SHORT TASK:
Write out the whole of the material exactly.

_ _ _ _

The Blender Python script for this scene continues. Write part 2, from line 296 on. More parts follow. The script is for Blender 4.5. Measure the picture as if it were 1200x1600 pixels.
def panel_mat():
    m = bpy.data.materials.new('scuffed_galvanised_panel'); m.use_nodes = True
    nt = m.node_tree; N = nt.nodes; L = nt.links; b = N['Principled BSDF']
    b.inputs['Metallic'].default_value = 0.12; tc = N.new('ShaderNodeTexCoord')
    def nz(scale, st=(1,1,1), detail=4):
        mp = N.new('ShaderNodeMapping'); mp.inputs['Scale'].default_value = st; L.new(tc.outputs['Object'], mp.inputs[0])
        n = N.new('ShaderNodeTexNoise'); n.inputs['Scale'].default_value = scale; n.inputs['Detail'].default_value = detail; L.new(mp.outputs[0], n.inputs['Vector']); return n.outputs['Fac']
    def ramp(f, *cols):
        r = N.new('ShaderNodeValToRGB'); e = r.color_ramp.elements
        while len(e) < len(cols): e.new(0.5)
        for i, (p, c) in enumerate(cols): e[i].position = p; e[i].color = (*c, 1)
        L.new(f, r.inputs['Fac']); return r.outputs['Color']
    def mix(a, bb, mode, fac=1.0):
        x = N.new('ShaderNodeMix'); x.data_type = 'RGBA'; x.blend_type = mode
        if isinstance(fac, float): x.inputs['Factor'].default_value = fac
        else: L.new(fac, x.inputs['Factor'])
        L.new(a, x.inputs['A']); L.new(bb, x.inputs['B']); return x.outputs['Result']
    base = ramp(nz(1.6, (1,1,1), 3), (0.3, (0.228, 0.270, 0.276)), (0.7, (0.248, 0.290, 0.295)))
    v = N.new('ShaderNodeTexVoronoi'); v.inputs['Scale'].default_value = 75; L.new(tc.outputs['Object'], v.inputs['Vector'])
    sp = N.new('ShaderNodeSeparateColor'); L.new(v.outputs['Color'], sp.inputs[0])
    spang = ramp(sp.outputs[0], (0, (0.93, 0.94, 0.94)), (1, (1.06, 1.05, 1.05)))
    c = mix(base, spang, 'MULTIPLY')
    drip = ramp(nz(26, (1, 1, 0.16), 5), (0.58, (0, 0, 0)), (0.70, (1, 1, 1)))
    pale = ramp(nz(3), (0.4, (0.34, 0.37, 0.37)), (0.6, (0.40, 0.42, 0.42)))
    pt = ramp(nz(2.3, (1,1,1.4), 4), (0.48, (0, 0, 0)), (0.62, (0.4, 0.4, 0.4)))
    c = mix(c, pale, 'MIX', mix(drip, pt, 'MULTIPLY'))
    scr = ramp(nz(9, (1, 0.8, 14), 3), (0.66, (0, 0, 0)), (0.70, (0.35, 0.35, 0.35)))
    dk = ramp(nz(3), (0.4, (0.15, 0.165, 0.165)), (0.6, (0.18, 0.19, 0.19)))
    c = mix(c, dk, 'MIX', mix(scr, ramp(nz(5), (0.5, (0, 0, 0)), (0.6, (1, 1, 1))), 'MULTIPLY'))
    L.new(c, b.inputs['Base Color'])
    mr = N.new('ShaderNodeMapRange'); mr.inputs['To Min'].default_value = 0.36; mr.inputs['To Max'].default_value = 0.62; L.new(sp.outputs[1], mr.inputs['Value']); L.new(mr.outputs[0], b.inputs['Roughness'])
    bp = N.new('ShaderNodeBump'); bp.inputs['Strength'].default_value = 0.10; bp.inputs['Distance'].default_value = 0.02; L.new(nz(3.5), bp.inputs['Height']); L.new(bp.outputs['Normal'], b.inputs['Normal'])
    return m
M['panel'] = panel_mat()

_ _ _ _

SOLUTION FOR THIS EXERCISE:
The Blender Python script for this scene continues. Write part 2, from line 296 on. More parts follow. The script is for Blender 4.5. Measure the picture as if it were 1200x1600 pixels.
def panel_mat():
    m = bpy.data.materials.new('scuffed_galvanised_panel'); m.use_nodes = True
    nt = m.node_tree; N = nt.nodes; L = nt.links; b = N['Principled BSDF']
    b.inputs['Metallic'].default_value = 0.12; tc = N.new('ShaderNodeTexCoord')
    def nz(scale, st=(1,1,1), detail=4):
        mp = N.new('ShaderNodeMapping'); mp.inputs['Scale'].default_value = st; L.new(tc.outputs['Object'], mp.inputs[0])
        n = N.new('ShaderNodeTexNoise'); n.inputs['Scale'].default_value = scale; n.inputs['Detail'].default_value = detail; L.new(mp.outputs[0], n.inputs['Vector']); return n.outputs['Fac']
    def ramp(f, *cols):
        r = N.new('ShaderNodeValToRGB'); e = r.color_ramp.elements
        while len(e) < len(cols): e.new(0.5)
        for i, (p, c) in enumerate(cols): e[i].position = p; e[i].color = (*c, 1)
        L.new(f, r.inputs['Fac']); return r.outputs['Color']
    def mix(a, bb, mode, fac=1.0):
        x = N.new('ShaderNodeMix'); x.data_type = 'RGBA'; x.blend_type = mode
        if isinstance(fac, float): x.inputs['Factor'].default_value = fac
        else: L.new(fac, x.inputs['Factor'])
        L.new(a, x.inputs['A']); L.new(bb, x.inputs['B']); return x.outputs['Result']
    base = ramp(nz(1.6, (1,1,1), 3), (0.3, (0.228, 0.270, 0.276)), (0.7, (0.248, 0.290, 0.295)))
    v = N.new('ShaderNodeTexVoronoi'); v.inputs['Scale'].default_value = 75; L.new(tc.outputs['Object'], v.inputs['Vector'])
    sp = N.new('ShaderNodeSeparateColor'); L.new(v.outputs['Color'], sp.inputs[0])
    spang = ramp(sp.outputs[0], (0, (0.93, 0.94, 0.94)), (1, (1.06, 1.05, 1.05)))
    c = mix(base, spang, 'MULTIPLY')
    drip = ramp(nz(26, (1, 1, 0.16), 5), (0.58, (0, 0, 0)), (0.70, (1, 1, 1)))
    pale = ramp(nz(3), (0.4, (0.34, 0.37, 0.37)), (0.6, (0.40, 0.42, 0.42)))
    pt = ramp(nz(2.3, (1,1,1.4), 4), (0.48, (0, 0, 0)), (0.62, (0.4, 0.4, 0.4)))
    c = mix(c, pale, 'MIX', mix(drip, pt, 'MULTIPLY'))
    scr = ramp(nz(9, (1, 0.8, 14), 3), (0.66, (0, 0, 0)), (0.70, (0.35, 0.35, 0.35)))
    dk = ramp(nz(3), (0.4, (0.15, 0.165, 0.165)), (0.6, (0.18, 0.19, 0.19)))
    c = mix(c, dk, 'MIX', mix(scr, ramp(nz(5), (0.5, (0, 0, 0)), (0.6, (1, 1, 1))), 'MULTIPLY'))
    L.new(c, b.inputs['Base Color'])
    mr = N.new('ShaderNodeMapRange'); mr.inputs['To Min'].default_value = 0.36; mr.inputs['To Max'].default_value = 0.62; L.new(sp.outputs[1], mr.inputs['Value']); L.new(mr.outputs[0], b.inputs['Roughness'])
    bp = N.new('ShaderNodeBump'); bp.inputs['Strength'].default_value = 0.10; bp.inputs['Distance'].default_value = 0.02; L.new(nz(3.5), bp.inputs['Height']); L.new(bp.outputs['Normal'], b.inputs['Normal'])
    return m
M['panel'] = panel_mat()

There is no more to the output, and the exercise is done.